* Start Given material *

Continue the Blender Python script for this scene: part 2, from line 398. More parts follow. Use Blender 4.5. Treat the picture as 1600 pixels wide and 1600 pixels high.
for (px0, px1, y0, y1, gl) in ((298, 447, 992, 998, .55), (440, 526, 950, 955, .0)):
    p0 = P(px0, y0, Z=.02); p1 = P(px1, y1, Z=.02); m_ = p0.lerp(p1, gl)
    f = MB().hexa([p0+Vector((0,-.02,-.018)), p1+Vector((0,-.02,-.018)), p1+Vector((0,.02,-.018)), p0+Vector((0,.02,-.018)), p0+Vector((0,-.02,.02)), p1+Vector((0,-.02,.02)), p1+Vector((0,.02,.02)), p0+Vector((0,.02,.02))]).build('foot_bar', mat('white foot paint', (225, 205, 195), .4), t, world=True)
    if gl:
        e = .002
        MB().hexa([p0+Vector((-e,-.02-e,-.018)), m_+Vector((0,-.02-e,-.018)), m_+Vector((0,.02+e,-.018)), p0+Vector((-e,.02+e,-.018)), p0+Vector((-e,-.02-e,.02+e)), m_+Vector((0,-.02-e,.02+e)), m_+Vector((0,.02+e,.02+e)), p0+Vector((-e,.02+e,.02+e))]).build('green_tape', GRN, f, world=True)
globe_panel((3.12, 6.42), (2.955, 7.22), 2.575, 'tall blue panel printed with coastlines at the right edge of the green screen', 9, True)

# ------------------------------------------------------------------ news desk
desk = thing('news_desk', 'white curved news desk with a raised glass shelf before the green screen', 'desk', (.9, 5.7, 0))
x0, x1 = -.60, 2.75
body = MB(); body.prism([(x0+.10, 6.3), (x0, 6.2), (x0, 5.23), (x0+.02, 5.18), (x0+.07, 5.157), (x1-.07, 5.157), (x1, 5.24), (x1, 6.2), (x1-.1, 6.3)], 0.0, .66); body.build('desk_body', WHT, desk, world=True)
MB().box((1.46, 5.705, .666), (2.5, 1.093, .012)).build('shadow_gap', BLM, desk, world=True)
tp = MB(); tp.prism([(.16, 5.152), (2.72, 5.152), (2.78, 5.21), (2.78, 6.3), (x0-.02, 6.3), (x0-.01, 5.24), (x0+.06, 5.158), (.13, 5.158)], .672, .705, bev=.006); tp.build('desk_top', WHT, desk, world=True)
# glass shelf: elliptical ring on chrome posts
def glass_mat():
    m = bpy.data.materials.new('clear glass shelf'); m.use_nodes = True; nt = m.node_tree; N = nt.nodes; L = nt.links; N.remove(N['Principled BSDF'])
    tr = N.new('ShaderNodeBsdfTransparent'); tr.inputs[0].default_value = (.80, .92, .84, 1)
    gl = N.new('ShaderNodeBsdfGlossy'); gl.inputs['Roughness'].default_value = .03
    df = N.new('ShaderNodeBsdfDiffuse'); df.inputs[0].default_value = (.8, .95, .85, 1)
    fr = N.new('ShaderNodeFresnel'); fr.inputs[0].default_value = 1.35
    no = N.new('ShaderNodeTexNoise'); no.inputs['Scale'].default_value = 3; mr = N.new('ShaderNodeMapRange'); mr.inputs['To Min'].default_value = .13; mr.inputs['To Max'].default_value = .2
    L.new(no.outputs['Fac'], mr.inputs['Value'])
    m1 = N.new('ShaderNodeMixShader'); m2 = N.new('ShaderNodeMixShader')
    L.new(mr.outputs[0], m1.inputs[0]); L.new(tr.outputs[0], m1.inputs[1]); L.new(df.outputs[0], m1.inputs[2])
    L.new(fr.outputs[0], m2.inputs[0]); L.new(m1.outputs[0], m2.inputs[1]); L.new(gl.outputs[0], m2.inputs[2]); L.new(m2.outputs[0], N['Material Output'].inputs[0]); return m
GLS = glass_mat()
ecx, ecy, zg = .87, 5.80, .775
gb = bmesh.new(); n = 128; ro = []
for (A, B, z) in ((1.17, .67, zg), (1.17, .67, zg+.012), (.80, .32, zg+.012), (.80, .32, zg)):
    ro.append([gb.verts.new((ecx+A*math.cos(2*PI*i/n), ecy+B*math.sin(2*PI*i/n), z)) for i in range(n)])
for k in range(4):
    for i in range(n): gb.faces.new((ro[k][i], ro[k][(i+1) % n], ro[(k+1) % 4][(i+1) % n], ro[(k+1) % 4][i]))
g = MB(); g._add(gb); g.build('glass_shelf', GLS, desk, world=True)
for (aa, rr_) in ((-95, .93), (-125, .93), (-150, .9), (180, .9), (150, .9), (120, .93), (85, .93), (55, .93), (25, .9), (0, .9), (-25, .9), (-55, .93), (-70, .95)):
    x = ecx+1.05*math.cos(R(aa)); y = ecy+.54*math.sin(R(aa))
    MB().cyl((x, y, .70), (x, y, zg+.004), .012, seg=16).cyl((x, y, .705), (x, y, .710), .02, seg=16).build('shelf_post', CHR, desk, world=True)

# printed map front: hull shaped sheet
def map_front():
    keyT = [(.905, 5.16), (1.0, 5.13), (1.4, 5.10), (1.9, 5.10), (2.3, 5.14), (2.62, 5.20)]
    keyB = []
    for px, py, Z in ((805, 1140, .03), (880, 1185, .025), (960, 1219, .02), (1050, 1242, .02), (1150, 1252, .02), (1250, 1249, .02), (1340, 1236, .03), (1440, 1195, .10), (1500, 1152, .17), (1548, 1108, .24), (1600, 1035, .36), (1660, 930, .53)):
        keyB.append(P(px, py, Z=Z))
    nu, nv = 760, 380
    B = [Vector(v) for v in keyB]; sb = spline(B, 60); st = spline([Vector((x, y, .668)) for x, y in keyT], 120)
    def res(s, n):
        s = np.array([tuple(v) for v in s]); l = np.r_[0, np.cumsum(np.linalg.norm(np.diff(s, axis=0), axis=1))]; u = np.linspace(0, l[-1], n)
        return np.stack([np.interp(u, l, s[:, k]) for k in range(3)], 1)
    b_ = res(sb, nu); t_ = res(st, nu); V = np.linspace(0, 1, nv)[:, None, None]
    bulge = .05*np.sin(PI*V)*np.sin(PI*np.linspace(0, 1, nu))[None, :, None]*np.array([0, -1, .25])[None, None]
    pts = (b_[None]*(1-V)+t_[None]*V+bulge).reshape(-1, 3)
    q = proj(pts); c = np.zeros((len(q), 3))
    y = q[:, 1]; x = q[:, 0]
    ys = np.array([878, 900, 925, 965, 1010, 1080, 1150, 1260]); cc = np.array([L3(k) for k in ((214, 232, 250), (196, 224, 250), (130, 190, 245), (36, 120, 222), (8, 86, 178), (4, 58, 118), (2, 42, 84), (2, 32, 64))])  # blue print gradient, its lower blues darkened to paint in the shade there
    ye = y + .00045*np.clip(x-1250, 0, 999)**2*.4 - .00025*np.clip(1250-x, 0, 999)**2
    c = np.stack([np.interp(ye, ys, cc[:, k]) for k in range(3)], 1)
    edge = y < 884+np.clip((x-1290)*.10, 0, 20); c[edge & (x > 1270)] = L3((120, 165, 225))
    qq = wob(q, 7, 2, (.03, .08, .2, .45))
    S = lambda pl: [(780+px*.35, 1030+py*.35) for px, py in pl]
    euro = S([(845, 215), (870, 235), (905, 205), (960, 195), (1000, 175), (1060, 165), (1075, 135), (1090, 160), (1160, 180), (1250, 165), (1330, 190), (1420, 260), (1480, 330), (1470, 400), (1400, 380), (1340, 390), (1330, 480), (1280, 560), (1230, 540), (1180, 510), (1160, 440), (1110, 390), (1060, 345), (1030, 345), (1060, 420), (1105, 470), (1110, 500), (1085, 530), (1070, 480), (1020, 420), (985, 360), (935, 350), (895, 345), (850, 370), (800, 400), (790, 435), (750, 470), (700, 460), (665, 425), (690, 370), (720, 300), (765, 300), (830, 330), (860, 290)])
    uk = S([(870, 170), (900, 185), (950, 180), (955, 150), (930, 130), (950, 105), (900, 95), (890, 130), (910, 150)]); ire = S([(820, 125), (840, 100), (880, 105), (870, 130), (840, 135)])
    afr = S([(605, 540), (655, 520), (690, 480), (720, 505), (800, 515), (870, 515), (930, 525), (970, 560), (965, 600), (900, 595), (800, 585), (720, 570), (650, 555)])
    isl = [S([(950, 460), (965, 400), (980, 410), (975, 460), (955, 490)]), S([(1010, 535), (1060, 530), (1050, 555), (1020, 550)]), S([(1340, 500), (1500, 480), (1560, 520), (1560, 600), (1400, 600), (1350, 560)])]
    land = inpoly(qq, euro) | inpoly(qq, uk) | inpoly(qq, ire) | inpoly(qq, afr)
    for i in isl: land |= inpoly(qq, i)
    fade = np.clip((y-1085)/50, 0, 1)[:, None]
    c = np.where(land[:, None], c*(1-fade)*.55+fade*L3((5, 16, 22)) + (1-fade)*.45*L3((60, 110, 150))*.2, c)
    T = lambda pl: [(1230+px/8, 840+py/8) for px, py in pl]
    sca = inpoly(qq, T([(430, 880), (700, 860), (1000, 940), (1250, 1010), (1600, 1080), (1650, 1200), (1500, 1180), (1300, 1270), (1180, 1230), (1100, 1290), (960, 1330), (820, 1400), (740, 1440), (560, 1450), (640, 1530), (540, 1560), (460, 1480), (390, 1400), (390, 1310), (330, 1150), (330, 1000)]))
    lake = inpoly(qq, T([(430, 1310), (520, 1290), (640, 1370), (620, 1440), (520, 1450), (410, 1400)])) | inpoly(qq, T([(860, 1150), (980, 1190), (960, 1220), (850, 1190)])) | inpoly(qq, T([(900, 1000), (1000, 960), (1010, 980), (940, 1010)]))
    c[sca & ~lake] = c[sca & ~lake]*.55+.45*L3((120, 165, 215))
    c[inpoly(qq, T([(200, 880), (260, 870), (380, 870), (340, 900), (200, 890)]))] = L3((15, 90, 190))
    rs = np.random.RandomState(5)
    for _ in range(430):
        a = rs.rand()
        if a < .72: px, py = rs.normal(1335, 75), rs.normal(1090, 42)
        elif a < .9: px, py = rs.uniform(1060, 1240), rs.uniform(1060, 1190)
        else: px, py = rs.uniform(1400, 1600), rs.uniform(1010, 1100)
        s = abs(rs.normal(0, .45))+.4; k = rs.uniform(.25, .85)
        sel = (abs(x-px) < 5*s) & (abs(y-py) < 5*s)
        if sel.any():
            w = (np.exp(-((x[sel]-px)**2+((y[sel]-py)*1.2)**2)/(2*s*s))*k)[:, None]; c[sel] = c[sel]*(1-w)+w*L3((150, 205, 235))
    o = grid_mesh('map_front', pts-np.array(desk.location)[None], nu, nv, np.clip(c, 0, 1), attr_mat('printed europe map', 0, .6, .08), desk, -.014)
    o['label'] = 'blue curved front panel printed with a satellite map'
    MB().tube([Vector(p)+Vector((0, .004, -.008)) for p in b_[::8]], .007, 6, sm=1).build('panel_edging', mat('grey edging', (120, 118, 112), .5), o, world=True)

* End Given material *

What this task involves
Find each line with the string "stack" and copy it out.

Correct response
        return np.stack([np.interp(u, l, s[:, k]) for k in range(3)], 1)
    c = np.stack([np.interp(ye, ys, cc[:, k]) for k in range(3)], 1)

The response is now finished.